CD
ftarri-984
Limited edition of 200
Out on May 27, 2018
Purchase price in Japan: 1,500 yen (tax not included)
(For purchase outside of Japan, prices vary.)
Disc 1
Taku Sugimoto: guitar
Stefan Thut: cello
Recorded at oslo10, Basel, March 21, 2015
Edited and mixed by Stefan Thut
Artwork by Taku Sugimoto
Design by Cathy Fishman
Guitarist, composer and improviser Taku Sugimoto frequently performs overseas as well as in Japan. He's also a member of the Suidobashi Chamber Ensemble, which consists of five Japanese musicians. Stefan Thut is a Swiss cellist and composer. Both Sugimoto and Thut are known as unique performers and composers, and both have close ties with the contemporary classical Wandelweiser group.
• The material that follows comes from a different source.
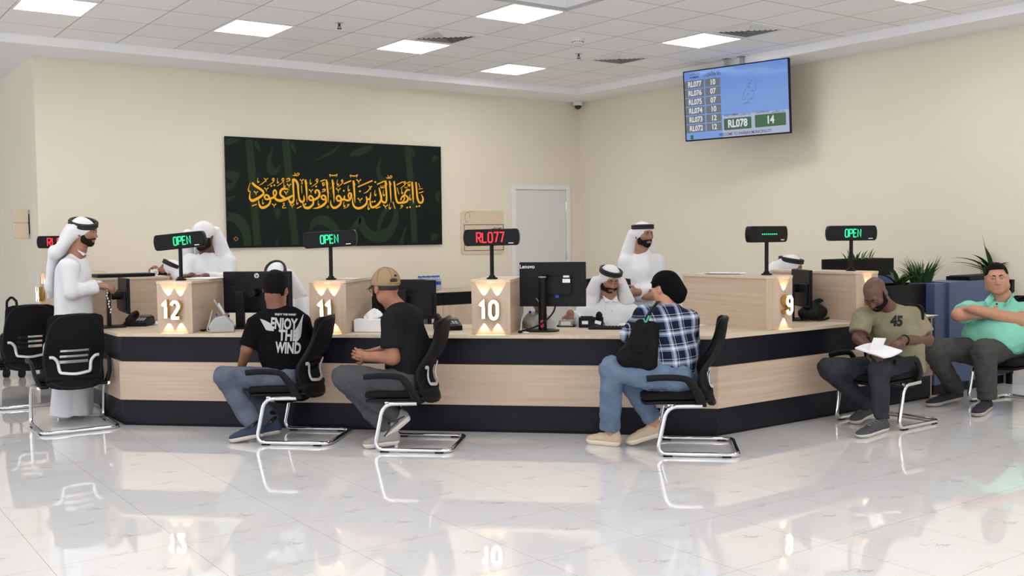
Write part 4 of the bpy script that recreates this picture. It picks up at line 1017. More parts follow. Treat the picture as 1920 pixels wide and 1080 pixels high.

The two have a long association, performing together when Sugimoto visits Switzerland and when Thut comes to Japan.
Sugimoto and Thut performed in Geneva and Basel during Sugimoto's 2015 European tour. (They'd previous collaborated in larger formations, but this was their first duo performance.) The concert in Basel on March 21 is documented on this CD. The duo of Thut (cello) and Sugimoto (guitar) performed Thut's 2015 composition "Ten Strings, 1-24" (which includes the sound of rolling dice) and Sugimoto's 2014 composition "Mada." The two pieces (each about 25 minutes long) are presented here as a single 49-minute track instead of separate tracks. (Thut's piece is heard before Sugimoto's.) Each work displays the special character of these two highly individual composers, whose performances on this collaboration album are endlessly fascinating.
During Taku Sugimoto's tour in Europe in March 2015 he met composer and cellist Stefan Thut to perform together in Geneva and Basel. These concerts were the first appearances of the two musicians as a duo. For the occasion Thut wrote a score including chance operations to be implemented as part of the performance. The throwing of dice onto a suitcase and on the floor is about finding concrete partials on suggested strings. In Sugimoto's score "mada" the concreteness is manifest as a geometric shape with its own logic. A grouping of right-angled triangles provides two durations by either following the side or the base of the triangle. The two scores allow situations of two individuals being immersed into their own activities. They are still aware of the other's activity but do not know exactly of the other's knowing. Sounds happen as single events or at the same time and produce moments of utmost delicacy. Perhaps this recording may be heard as two performers conversing through separate focuses.